Family members of disabled hate crime victims, who may not be disabled themselves, can similarly be victimised.
Other disabled people who have never experienced hate crime also restructure their lives to avoid putting themselves at risk.
Hate crimes degrade the communities in which they occur.
Disability hate crime: what the solution could look like
Given the hugely dispiriting picture that has been painted about disability hate crime, we should look to finding solutions.
Based on the work we’ve done in Essex, the recommendations of the EHRC’s Inquiry and initiatives that have worked elsewhere, I think there are 4 main components to the solution, which we call the USER framework.
U stands for Understanding – There is clearly a general lack of understanding of the complex issues surrounding disability hate crime. This is the case both for disabled people themselves as well as for organisations that are meant to support them and address hate crime. In order to successfully address the landscape of disability hate crime there needs to be greater understanding of all the issues that surround it.
S stands for Signposting and Support – There are very few services for disabled victims of hate crime and increasingly fewer services to direct people to those that are in place. Organisations which signpost and support disabled people when they are victims of hate crime should be widely available and well-coordinated
E stands for Education – To ensure wider change for disabled people, we believe education work should be focused on three particular groups of stakeholders: disabled people themselves, professionals and wider society.
And finally, R stands for Reporting – The core issue of under-reporting can be addressed by supporting disabled people to report disability hate crime both formally and informally. Disability hate crime falls through the gaps all too often, and third party reporting through disabled people’s organisations is one solution that (a) provides a separate space for people to discuss their issues, (b) enables people to access wider support, (c) provides a way in which people can report issues to the authorities if they wish to. Stronger processes for reporting will increase the number of investigated and prosecuted cases, and so to lead to the rise in reported incidents that will present a truer picture of the reality of hate crime.
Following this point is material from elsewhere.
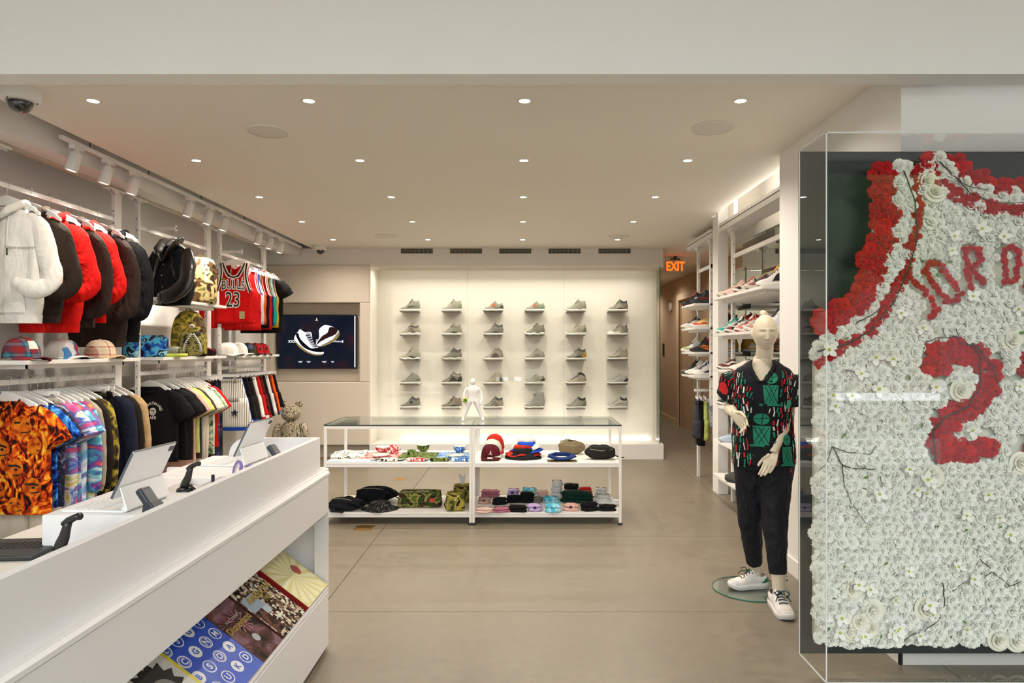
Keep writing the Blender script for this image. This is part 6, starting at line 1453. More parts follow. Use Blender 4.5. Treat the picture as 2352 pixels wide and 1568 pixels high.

At a local level, , the USER Framework should:
- Ensure disabled people are at the heart of all work undertaken to address disability hate crime and consulted at every stage of development
- Ensure greater representation of disabled people on hate crime panels, or any strategic system which replaces them
- Encourage partnership working at a strategic level to ensure that organisations share their (sometimes limited) resources to best meet the needs of disabled people. Going forward, this will involve working with other organisations to clarify a coordinated approach to hate crime within Essex.
- Embed a system of peer support for victims and a space for them to share their experiences; for example through both online and face-to-face forums.
More generally, it will place disabled people’s user-led organisations at the heart of addressing the problem of disability hate crime and mean we don’t have to rely on the police and the authorities to do something about it
Conclusion
The issue of disability hate crime sometimes feels like it starts and ends with the numbers of crimes that are reported each year.
What I hope I have done is share how this is simply not the case, and that it is an issue that goes right the very heart of how we as a society perceive and treat disabled people.
I’d like to finish with a quote from one of OPM’s report on the topic, which makes the point better than I can:
By doing nothing, we are making a damning indictment of our own sense of humanity and the kind of society we want to live in.
By thinking that disablist hate crime is merely a ‘disability issue’; that the characteristics of disabled people make them inherently ‘vulnerable’; that only the police, local authorities and services providers are responsible for dealing with it, we are allowing ourselves to be comforted by our lack of culpability in doing nothing.
This must change.
Hate crime against disabled people hurts all of us.